Re: JSON_ARRAY_APPEND adding escape slash
I achieved a final solution.
Intermediate Solution.
-- SET @i = NULL;
SET @i = JSON_ARRAY(JSON_OBJECT('a', '1', 'b', '2'));
SET @j = '3';
SET @k = '4';
SET @a = IF( JSON_TYPE(@i) <=> 'ARRAY',
JSON_ARRAY_APPEND(@i, '$', JSON_OBJECT("a", @j, "b", @k)),
JSON_ARRAY_APPEND(JSON_ARRAY(), '$', JSON_OBJECT("a", @j, "b", @k))
);
SELECT @j, @a
It worked, but it limited the JSON object.

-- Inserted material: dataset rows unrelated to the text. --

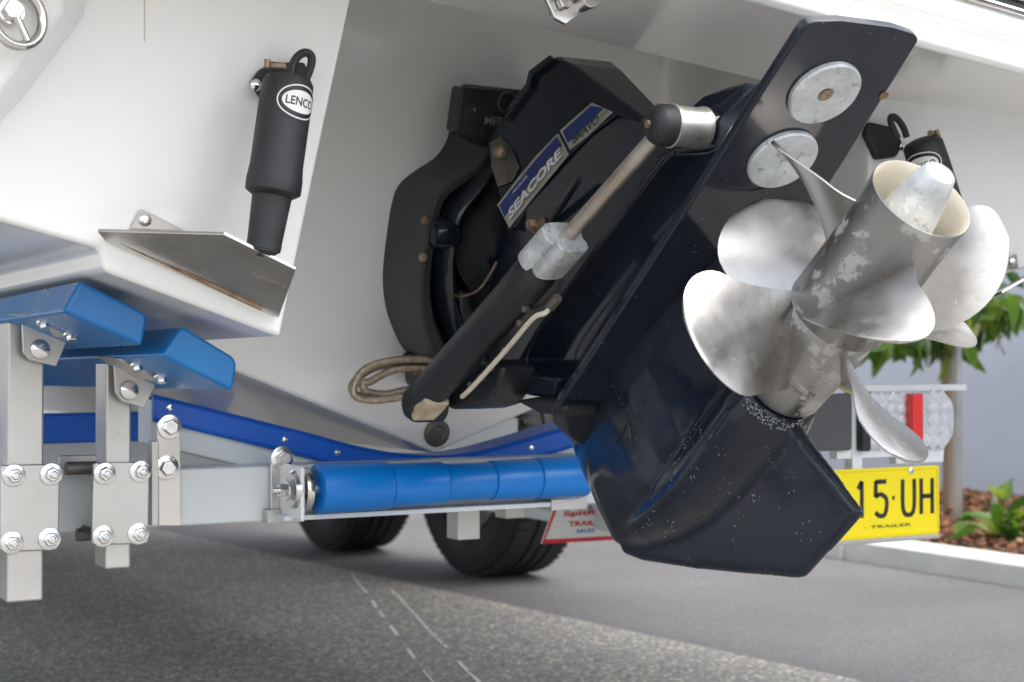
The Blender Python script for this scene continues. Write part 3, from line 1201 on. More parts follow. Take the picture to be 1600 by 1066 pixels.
on_cover('SEACORE', (-0.0929, 0.4601, 0.4301), (-0.0562, 0.3587, 0.442), .0135, M['white'], d1, bold=.03, shear=.25, arc=.0015)
on_cover('SEACORE', (-0.0927, 0.4593, 0.4277), (-0.0561, 0.3584, 0.4401), .0125, M['greyprint'], d1, off=.0024, bold=.045, shear=.25, arc=.0015)
on_cover('MERCRUISER', (-0.0863, 0.4424, 0.4526), (-0.0763, 0.4146, 0.4549), .0034, M['white'], d1, shear=.2)
on_cover('BRAVO', (-0.0497, 0.3407, 0.4399), (-0.0346, 0.2986, 0.434), .0105, M['blackprint'], d2, bold=.01, shear=.2)
on_cover('THREE', (-0.0334, 0.2953, 0.4343), (-0.0292, 0.2836, 0.4317), .0035, M['blackprint'], d2, shear=.2)

# ---- hinge block, bellows and gimbal gear on the transom
GX = 1.03
tN = V(0, -math.cos(R(12)), -math.sin(R(12)))          # out of the transom, towards the camera
gout = ((0.9773, 1.8242, 1.0293), (0.9685, 1.8259, 1.021), (0.9667, 1.8317, 0.994), (0.9617, 1.8389, 0.9599), (0.9549, 1.8426, 0.9425), (0.942, 1.8459, 0.9273), (0.9142, 1.8498, 0.9087), (0.8942, 1.8538, 0.8898), (0.8872, 1.8589, 0.8659), (0.8842, 1.8665, 0.8303), (0.8829, 1.8755, 0.7878), (0.885, 1.8818, 0.758), (0.8929, 1.8886, 0.7264), (0.9052, 1.8941, 0.7006), (0.9246, 1.9001, 0.672), (0.9507, 1.9033, 0.6571))
gl = [V(p) for p in gout[:2]] + spline([V(p) for p in gout[2:]], 3)
def mir(p):
    return V(2 * GX - p[0], p[1], p[2])
ol = gl + [mir(p) for p in gl[::-1]]
bm = nb()
depth = .118
a = [bm.verts.new(p - tN * .01) for p in ol]
b = [bm.verts.new(p + tN * depth) for p in ol]
cc = sum(ol, V(0, 0, 0)) / len(ol)
c2 = [bm.verts.new(cc + (p - cc) * .90 + tN * (depth - .002)) for p in ol]
d2_ = [bm.verts.new(cc + (p - cc) * .86 + tN * .02) for p in ol]
n = len(ol)
for i in range(n):
    j = (i + 1) % n
    bm.faces.new((a[i], a[j], b[j], b[i]))
    bm.faces.new((b[i], b[j], c2[j], c2[i]))
    bm.faces.new((c2[i], c2[j], d2_[j], d2_[i]))
bm.faces.new(d2_)
gh = obj('gimbal_housing', bm, M['gimbal'], drive, bevel=.004, seg=3, world=True)
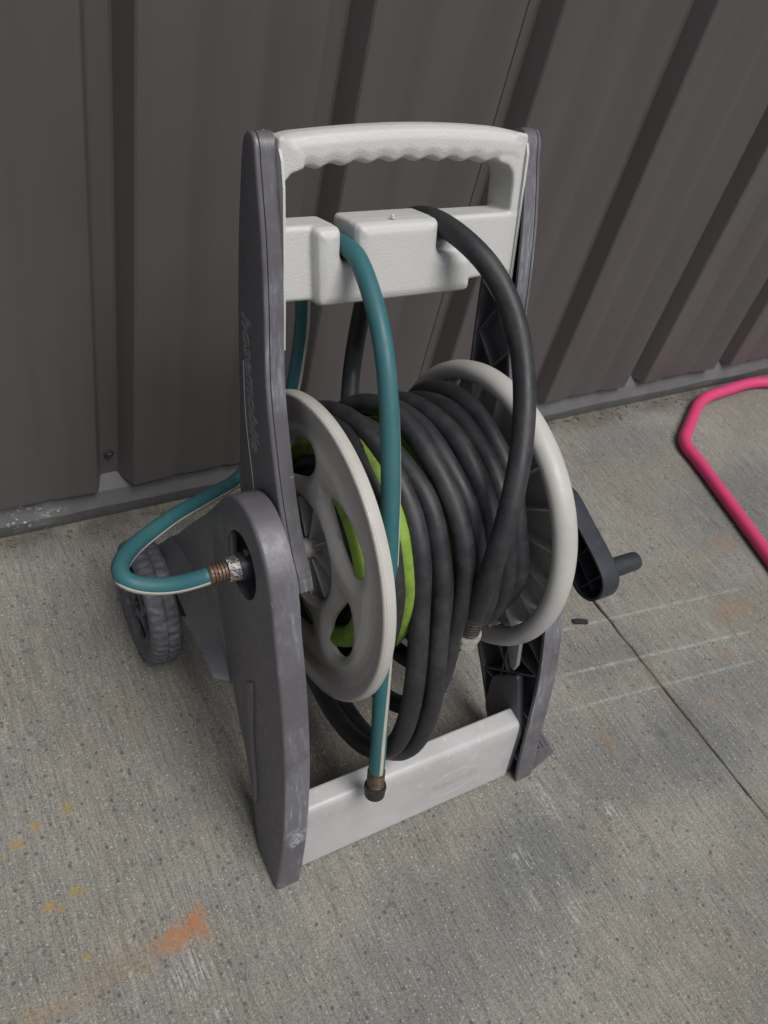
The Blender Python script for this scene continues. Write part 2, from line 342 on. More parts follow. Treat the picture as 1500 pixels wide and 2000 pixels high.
def smooth_poly(pts, step, closed=True, keep=False):
    """Catmull-Rom through 2D/3D points, resampled about every step"""
    P = np.array(pts, float); n = len(P); out = []
    rng_ = range(n if closed else n - 1)
    for i in rng_:
        if closed: p0, p1, p2, p3 = P[(i - 1) % n], P[i], P[(i + 1) % n], P[(i + 2) % n]
        else:
            p1, p2 = P[i], P[i + 1]
            p0 = P[i - 1] if i > 0 else 2 * p1 - p2
            p3 = P[i + 2] if i + 2 < n else 2 * p2 - p1
        m = max(1, int(np.linalg.norm(p2 - p1) / step))
        # centripetal parametrisation
        t1 = np.linalg.norm(p1 - p0) ** .5 or 1e-6; t2 = t1 + (np.linalg.norm(p2 - p1) ** .5 or 1e-6); t3 = t2 + (np.linalg.norm(p3 - p2) ** .5 or 1e-6)
        for j in range(m):
            t = t1 + (t2 - t1) * j / m
            A1 = (t1 - t) / t1 * p0 + t / t1 * p1; A2 = (t2 - t) / (t2 - t1) * p1 + (t - t1) / (t2 - t1) * p2
            A3 = (t3 - t) / (t3 - t2) * p2 + (t - t2) / (t3 - t2) * p3
            B1 = (t2 - t) / t2 * A1 + t / t2 * A2; B2 = (t3 - t) / (t3 - t1) * A2 + (t - t1) / (t3 - t1) * A3
            out.append((t2 - t) / (t2 - t1) * B1 + (t - t1) / (t2 - t1) * B2)
    if not closed: out.append(P[-1])
    return np.array(out)
def densify(pts, step):
    P = np.array(pts, float); out = []
    for i in range(len(P)):
        a, b = P[i], P[(i + 1) % len(P)]; m = max(1, int(np.linalg.norm(b - a) / step))
        out += [a + (b - a) * j / m for j in range(m)]
    return np.array(out)
def round_poly(pts, r, step=0.004):
    """closed polygon with corners rounded by radius r (a number, or one per corner)"""
    n = len(pts); out = []; P = np.array(pts, float); rs = r if hasattr(r, '__len__') else [r] * n
    for i in range(n):
        a, b, c = P[i - 1], P[i], P[(i + 1) % n]
        u, v = a - b, c - b; lu, lv = np.linalg.norm(u), np.linalg.norm(v); u /= lu; v /= lv
        q = min(rs[i], lu * 0.45, lv * 0.45)
        if q < 1e-5: out.append(b); continue
        for j in range(10):
            t = j / 9; out.append((1 - t) ** 2 * (b + u * q) + 2 * t * (1 - t) * b + t * t * (b + v * q))
    return densify(out, step)
def area2(P): return 0.5 * np.sum(P[:, 0] * np.roll(P[:, 1], -1) - np.roll(P[:, 0], -1) * P[:, 1])
def inset(P, d):
    """move a closed polygon inwards by d"""
    if area2(P) < 0: return inset(P[::-1], d)[::-1]
    e = np.roll(P, -1, 0) - P; e /= np.maximum(np.linalg.norm(e, axis=1), 1e-9)[:, None]
    nrm = np.c_[-e[:, 1], e[:, 0]]; m = nrm + np.roll(nrm, 1, 0); L = np.linalg.norm(m, axis=1); m /= np.maximum(L, 1e-6)[:, None]
    return P + m * (d / np.clip(L / 2, 0.5, 1))[:, None]
def tess(loops):
    tri = tessellate_polygon([[Vector((p[0], p[1], 0)) for p in L] for L in loops])
    return [tuple(t) for t in tri]
def loft(rings, closed=True):
    """rings of equal length 3D points joined by quads"""
    n = len(rings[0]); V = [tuple(p) for r in rings for p in r]; F = []
    for a in range(len(rings) - 1):
        for i in range(n if closed else n - 1):
            j = (i + 1) % n; F.append((a * n + i, a * n + j, (a + 1) * n + j, (a + 1) * n + i))
    return V, F
def weld(vf, d=1e-5):
    bm = bmesh.new(); vs_ = [bm.verts.new(p) for p in vf[0]]
    for q in vf[1]:
        try: bm.faces.new([vs_[i] for i in q])
        except ValueError: pass
    bmesh.ops.remove_doubles(bm, verts=bm.verts, dist=d); bm.verts.index_update()
    r = [tuple(v.co) for v in bm.verts], [tuple(v.index for v in f.verts) for f in bm.faces]; bm.free(); return r
def prism(P, x0, x1, b=0.0, holes=()):
    """polygon P in (a, b) extruded along a first axis x0..x1, rims rounded by b at the x0 end and x1 end"""
    P = np.array(P, float); sg = 1 if x1 > x0 else -1; parts = []
    at = lambda Q, x: [(x, q[0], q[1]) for q in Q]
    if b > 0:
        rings = [at(inset(P, b), x0), at(inset(P, b * .29), x0 + sg * b * .29), at(P, x0 + sg * b), at(P, x1 - sg * b), at(inset(P, b * .29), x1 - sg * b * .29), at(inset(P, b), x1)]
        cap = inset(P, b)
    else: rings = [at(P, x0), at(P, x1)]; cap = P
    parts.append(loft(rings))
    loops = [cap] + [np.array(h) for h in holes]; allp = np.vstack(loops); T = tess(loops)
    for x in (x0, x1): parts.append((at(allp, x), T))
    for h in holes: parts.append(loft([at(h, x0), at(h, x1)]))
    return weld(join(*parts))
def shell(P, x_out, x_in, th, b, holes=(), groove=0):
    """moulded channel: closed face at x_out with rounded rim, open towards x_in"""
    P = np.array(P, float); sg = 1 if x_in > x_out else -1
    at = lambda Q, x: [(x, q[0], q[1]) for q in Q]
    I = inset(P, th)
    rings = [at(inset(P, b), x_out), at(inset(P, b * .6), x_out + sg * b * .12), at(inset(P, b * .29), x_out + sg * b * .29), at(inset(P, b * .1), x_out + sg * b * .6), at(P, x_out + sg * b)] + ([at(P, x_out + sg * groove), at(inset(P, 0.0016), x_out + sg * (groove + 0.0003)), at(inset(P, 0.0016), x_out + sg * (groove + 0.0009)), at(P, x_out + sg * (groove + 0.0012))] if groove else []) + [at(P, x_in), at(I, x_in), at(I, x_out + sg * th)]
    parts = [loft(rings)]
    L1 = [inset(P, b)] + [np.array(h) for h in holes]; L2 = [I] + [np.array(h) for h in holes]
    parts.append((at(np.vstack(L1), x_out), tess(L1))); parts.append((at(np.vstack(L2), x_out + sg * th), tess(L2)))
    for h in holes: parts.append(loft([at(h, x_out), at(h, x_out + sg * th)]))
    return weld(join(*parts))
def box(c, h, ax=None):
    """box with centre c, half sizes h and optional axis vectors"""
    ax = np.eye(3) if ax is None else np.array(ax, float); c = np.array(c, float)
    V = [c + ax[0] * h[0] * i + ax[1] * h[1] * j + ax[2] * h[2] * k_ for i in (-1, 1) for j in (-1, 1) for k_ in (-1, 1)]
    return V, [(0, 1, 3, 2), (4, 6, 7, 5), (0, 4, 5, 1), (2, 3, 7, 6), (0, 2, 6, 4), (1, 5, 7, 3)]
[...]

This worked for my situation, but I wanted something more generic.
FINAL SOLUTION
SET @i = NULL;
-- SET @i = JSON_ARRAY(JSON_OBJECT('a', '1', 'b', '2'));
SET @j = '{"a": "3", "b": "4"}';
SET @a = IF( JSON_TYPE(@i) <=> 'ARRAY',
JSON_ARRAY_APPEND(@i, '$', CAST(@j AS JSON)),
JSON_ARRAY_APPEND(JSON_ARRAY(), '$', CAST(@j AS JSON))
);
SELECT @i, @j, @a
It means I can't create the JSON Object prior to passing to the function, but I can live with that.
I think I'm just too used to development software that would never change the value of something just because it thought it should.